> WORK TO DO
Retype nothing but the lines from the start of the material up to and including the line with "base[2]), (0, 0, 0, 1)))". Pictures don't belong in the copy.

START

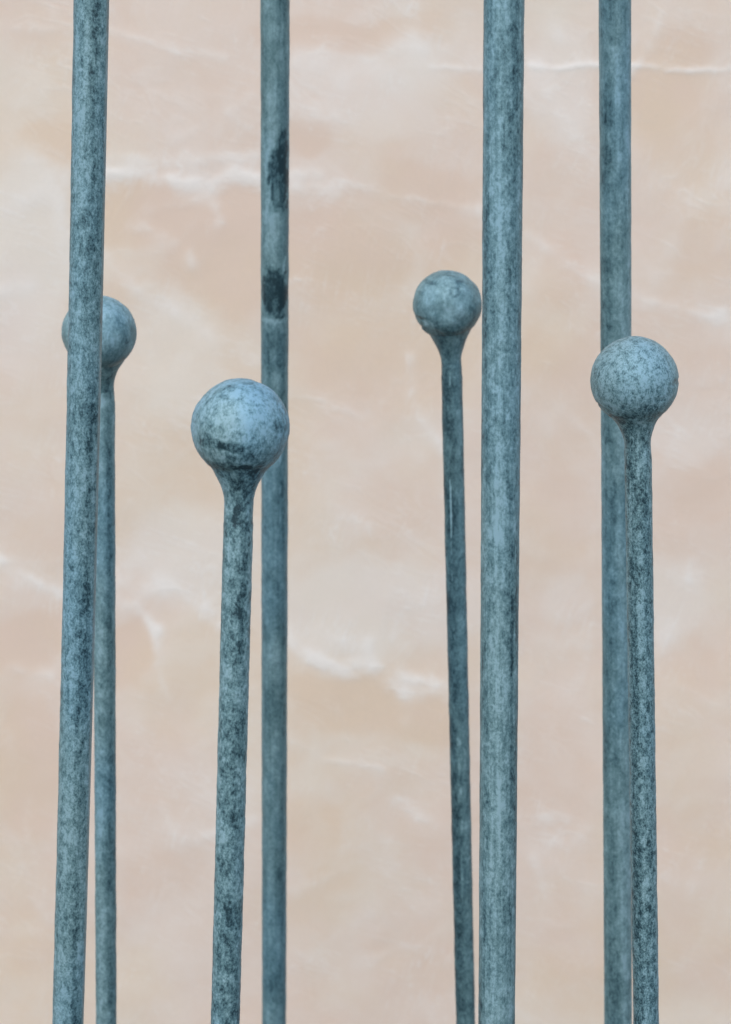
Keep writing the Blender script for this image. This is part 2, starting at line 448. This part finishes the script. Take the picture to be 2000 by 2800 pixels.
def frame_of(base, direction):
    """Local frame of a leaning rod: z runs up the rod, -y faces the viewer's side."""
    z = Vector(direction).normalized()
    y = Vector((0, 1, 0))
    x = y.cross(z).normalized()
    y = z.cross(x)
    return Matrix(((x.x, y.x, z.x, base[0]), (x.y, y.y, z.y, base[1]), (x.z, y.z, z.z, base[2]), (0, 0, 0, 1)))

def spots_value(p, u, front, marks, seed):
    """Wear with a shape of its own: (across -1..1, height, half width, half height, strength, tilt)."""
    v = np.zeros(len(p))
    w1 = fbm(p, 190, seed, 5, 0.65)
    w2 = fbm(p, 190, seed + 5, 5, 0.65)
    for mu, mz, ru, rz, a, tilt in marks:
        du = (u - mu - tilt * (p[:, 2] - mz) / rz) / ru + 0.22 * w1
        dz = (p[:, 2] - mz) / rz + 0.22 * w2
        r = du * du + dz * dz
        v += a * front / (1 + np.exp(np.clip(14 * (r - 1), -50, 50)))
    return v

def lathe(profile, seed, centre, rough_amp, marks, NA=72, flat=None, lump=0.0, R=0.01, grade=None):
    """Rows of (z, r) turned round z; centre(z) gives the axis offset (dx, dy)."""
    prof = np.array(profile)
    ang = np.linspace(0, 2 * np.pi, NA, endpoint=False)
    zz = np.repeat(prof[:, 0], NA)
    rr = np.repeat(prof[:, 1], NA)
    aa = np.tile(ang, len(prof))
    unit = np.stack([np.cos(aa), np.sin(aa), np.zeros_like(aa)], -1)
    p0 = np.stack([unit[:, 0] * rr, unit[:, 1] * rr, zz], -1)
    amp = np.minimum(1, rr / (0.5 * R))
    d = rough_amp * (fbm(p0, 55, seed + 1, 4, 0.5) + 0.35 * fbm(p0, 420, seed + 6, 2)) * amp + lump * fbm(p0, 22, seed + 2, 2) * amp
    rr2 = rr + d
    px, py = unit[:, 0] * rr2, unit[:, 1] * rr2
    if flat is not None:                       # a flattened side along the bar
        px = np.where(px > flat, flat + (px - flat) * 0.25, px)
    c = np.array([centre(z) for z in prof[:, 0]])
    p = np.stack([px + np.repeat(c[:, 0], NA), py + np.repeat(c[:, 1], NA), zz], -1)
    u = unit[:, 0]
    front = 1 / (1 + np.exp(14 * unit[:, 1] - 1.5))
    bloom_shade = spots_value(p0, u, front, marks, seed + 3)
    if grade:                                  # duller and brighter bands running along the bar
        g = np.array(grade)
        wob = 0.16 * fbm(p0 * np.array([1, 1, 0.25]), 60, seed + 9, 3)
        bloom_shade += 1.5 * front * np.interp(u + wob, g[:, 0], g[:, 1])
    faces = grid_faces(len(prof), NA, True)
    return p, faces, bloom_shade

# ------------------------------------------------------------------ tall rods
def make_tall_rod(base, direction, visible_z, length, mat, label, seed, marks=(), r=0.0125, bow=0.0, flat=None, rough=0.00022, grade=None):
    """A thick bar standing on the ground and running up out of the picture, with a domed end."""
    lo, hi = visible_z
    zs = np.concatenate([np.linspace(0, lo - 0.05, 60, endpoint=False), np.linspace(lo - 0.05, hi + 0.05, 620, endpoint=False), np.linspace(hi + 0.05, length - r, 60)])
    prof = [(0.0, 0.0004)] + [(z, r) for z in zs]
    for k in range(1, 9):
        t = k / 8 * math.pi / 2
        prof.append((length - r + r * math.sin(t), max(0.0003, r * math.cos(t))))
    mid = (lo + hi) / 2
    half = (hi - lo) / 2
    def centre(z):
        s = (z - mid) / half
        return (bow * (1 - min(s * s, 4)), 0)
    p, f, bloom_shade = lathe(prof, seed, centre, rough, marks, flat=flat, R=r, grade=grade)
    o = link("tall_rod", mesh_from("tall_rod", p, f, mat, {"bloom_shade": bloom_shade}))
    o.matrix_world = frame_of(base, direction)
    o['label'] = label
    o['category'] = "metal rod"
    o['group'] = "tall thick metal rods"
    return o

make_tall_rod((-0.2821, 1.5873, 0), (0.0559, -0.0434, 0.9975), (1.0, 1.78), 2.25,
    zinc("zinc_spangled", 1, patch=0.55, fine=1.05, streak=0.4, bias=0.03, blue=0.6, grain=1.0),
    "thick blue-grey rod in front of a half hidden ball, leftmost tall bar", 11, bow=0.0011, flat=0.0104,
    grade=[(-1, 0.0), (-0.5, 0.13), (0.0, 0.05), (0.35, -0.16), (0.6, -0.05), (0.85, 0.05), (1, 0)],
    marks=[(0.3, 1.757, 0.2, 0.010, -0.35, 0), (0.3, 1.741, 0.25, 0.006, -0.4, 0), (0.1, 1.727, 0.12, 0.008, -0.4, 0), (0.35, 1.712, 0.2, 0.010, -0.2, 0), (0.2, 1.686, 0.16, 0.014, -0.35, 0), (0.4, 1.655, 0.18, 0.012, -0.5, 0.2),
           (0.3, 1.606, 0.2, 0.008, -0.4, 0), (-0.5, 1.705, 0.3, 0.02, 0.15, 0), (-0.2, 1.640, 0.3, 0.01, 0.2, 0), (0.45, 1.50, 0.28, 0.012, -0.4, 0), (0.5, 1.475, 0.28, 0.02, -0.4, 0.1), (0.35, 1.43, 0.2, 0.008, -0.3, 0),
           (0.45, 1.355, 0.25, 0.012, -0.45, 0), (0.45, 1.31, 0.3, 0.008, -0.3, 0), (-0.2, 1.295, 0.3, 0.01, 0.3, 0), (0.4, 1.205, 0.3, 0.008, -0.3, 0), (0.4, 1.09, 0.22, 0.012, -0.45, 0), (0.6, 1.082, 0.2, 0.012, 0.4, 0), (0.4, 1.04, 0.15, 0.03, -0.4, 0), (-0.5, 1.03, 0.35, 0.02, 0.2, 0)])
make_tall_rod((-0.1077, 2.247, 0), (0.017, -0.1815, 0.9832), (0.70, 1.82), 2.35,
    zinc("zinc_dull_smooth", 2, patch=0.7, fine=0.5, streak=0.35, bias=-0.01, blue=0.6, grain=0.55),
    "tall rod with two dark rounded stains, passing behind a large ball", 12,
    grade=[(-1, -0.05), (-0.5, 0.06), (0.1, 0.08), (0.5, -0.05), (0.75, -0.2), (1, 0.0)],
    marks=[(0.26, 1.647, 0.70, 0.027, -0.95, -0.10), (0.58, 1.672, 0.32, 0.020, -0.7, 0.08), (0.15, 1.637, 0.22, 0.008, 0.55, -0.1), (0.3, 1.650, 0.15, 0.005, 0.3, 0),
           (0.0, 1.544, 0.95, 0.0235, -0.95, 0.0), (0.1, 1.535, 0.25, 0.005, 0.4, 0), (0.62, 1.565, 0.10, 0.014, 0.4, 0.2),
           (-0.1, 1.712, 0.5, 0.035, 0.35, 0), (-0.2, 1.592, 0.5, 0.022, 0.40, 0), (-0.62, 1.640, 0.16, 0.035, 0.3, 0.2), (-0.1, 1.614, 0.6, 0.006, 0.3, -0.3), (0, 1.5185, 0.9, 0.0028, 0.6, 0), (0.05, 1.5695, 0.6, 0.002, 0.3, 0), (-0.45, 1.628, 0.10, 0.022, 0.5, 0.25),
           (0.1, 1.49, 0.9, 0.022, -0.40, 0), (-0.1, 1.485, 0.2, 0.008, 0.4, 0), (-0.3, 1.37, 0.5, 0.03, 0.25, 0), (0.45, 1.388, 0.07, 0.010, 0.8, 0), (0.45, 1.355, 0.06, 0.006, 0.6, 0), (0.45, 1.328, 0.08, 0.006, 0.6, 0),
           (0.2, 1.25, 0.5, 0.015, -0.15, 0), (0.0, 1.13, 1.0, 0.03, -0.12, 0), (0.5, 0.90, 0.4, 0.04, -0.2, 0)])
make_tall_rod((0.0978, 1.4092, 0), (-0.0075, -0.0189, 0.9998), (1.06, 1.78), 2.3,
    zinc("zinc_streaked", 3, patch=0.5, fine=0.85, streak=0.7, bias=0.05, blue=0.4, grain=0.75),
    "thickest tall rod, vertically streaked grey-green, right of the farthest small ball", 13, rough=0.00015,
    grade=[(-1, -0.08), (-0.75, -0.1), (-0.3, 0.12), (0.1, 0.06), (0.45, -0.08), (0.75, -0.08), (1, -0.18)],
    marks=[(0.35, 1.744, 0.25, 0.010, -0.2, 0), (0.4, 1.720, 0.08, 0.006, -0.4, 0), (0.2, 1.703, 0.08, 0.003, -0.5, 0), (0.62, 1.700, 0.06, 0.004, -0.5, 0.2), (0.32, 1.696, 0.18, 0.005, -0.5, 0), (-0.2, 1.694, 0.12, 0.004, 0.3, 0),
           (0.02, 1.684, 0.05, 0.012, -0.5, 0), (0.28, 1.681, 0.09, 0.009, -0.5, 0), (0.5, 1.665, 0.06, 0.010, -0.4, 0), (0.2, 1.655, 0.06, 0.02, -0.3, 0), (0.25, 1.605, 0.15, 0.02, -0.3, 0), (0.3, 1.57, 0.12, 0.01, -0.3, 0),
           (0.3, 1.509, 0.05, 0.004, 0.8, 0), (0.25, 1.475, 0.16, 0.015, -0.25, 0), (-0.25, 1.465, 0.3, 0.015, 0.25, 0), (-0.2, 1.435, 0.3, 0.012, 0.4, 0), (-0.15, 1.405, 0.35, 0.010, 0.3, 0), (0.8, 1.41, 0.15, 0.03, -0.25, 0),
           (0.65, 1.36, 0.25, 0.03, -0.3, 0), (-0.1, 1.33, 0.4, 0.02, 0.25, 0), (0.8, 1.27, 0.22, 0.04, -0.35, 0), (0.0, 1.235, 0.3, 0.03, 0.3, 0), (0.5, 1.17, 0.3, 0.02, -0.2, 0), (-0.1, 1.12, 0.3, 0.03, 0.2, 0)])
make_tall_rod((0.2646, 1.9452, 0), (-0.0407, -0.1177, 0.9922), (0.85, 1.80), 2.4,
    zinc("zinc_satin", 4, patch=0.6, fine=0.6, streak=0.4, bias=0.03, blue=0.6, grain=0.55),
    "tall rod smooth on its right and darker on its left, behind the rightmost ball", 14, rough=0.00015,
    grade=[(-1, 0.0), (-0.65, -0.18), (-0.3, -0.10), (0.15, 0.16), (0.6, 0.12), (1, 0.05)],
    marks=[(-0.5, 1.705, 0.35, 0.02, -0.25, 0), (-0.7, 1.655, 0.3, 0.03, -0.25, 0), (-0.35, 1.675, 0.12, 0.004, 0.3, 0), (0.1, 1.645, 0.18, 0.008, -0.35, 0), (-0.75, 1.57, 0.2, 0.015, -0.4, 0), (-0.5, 1.54, 0.25, 0.02, -0.25, 0),
           (-0.2, 1.42, 0.35, 0.012, -0.3, 0), (-0.25, 1.38, 0.3, 0.02, -0.3, 0), (-0.2, 1.25, 0.35, 0.03, -0.25, 0), (0.4, 1.05, 0.5, 0.06, 0.1, 0), (0.2, 0.91, 0.8, 0.02, -0.2, 0)])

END

> THE REPLY
Keep writing the Blender script for this image. This is part 2, starting at line 448. This part finishes the script. Take the picture to be 2000 by 2800 pixels.
def frame_of(base, direction):
    """Local frame of a leaning rod: z runs up the rod, -y faces the viewer's side."""
    z = Vector(direction).normalized()
    y = Vector((0, 1, 0))
    x = y.cross(z).normalized()
    y = z.cross(x)
    return Matrix(((x.x, y.x, z.x, base[0]), (x.y, y.y, z.y, base[1]), (x.z, y.z, z.z, base[2]), (0, 0, 0, 1)))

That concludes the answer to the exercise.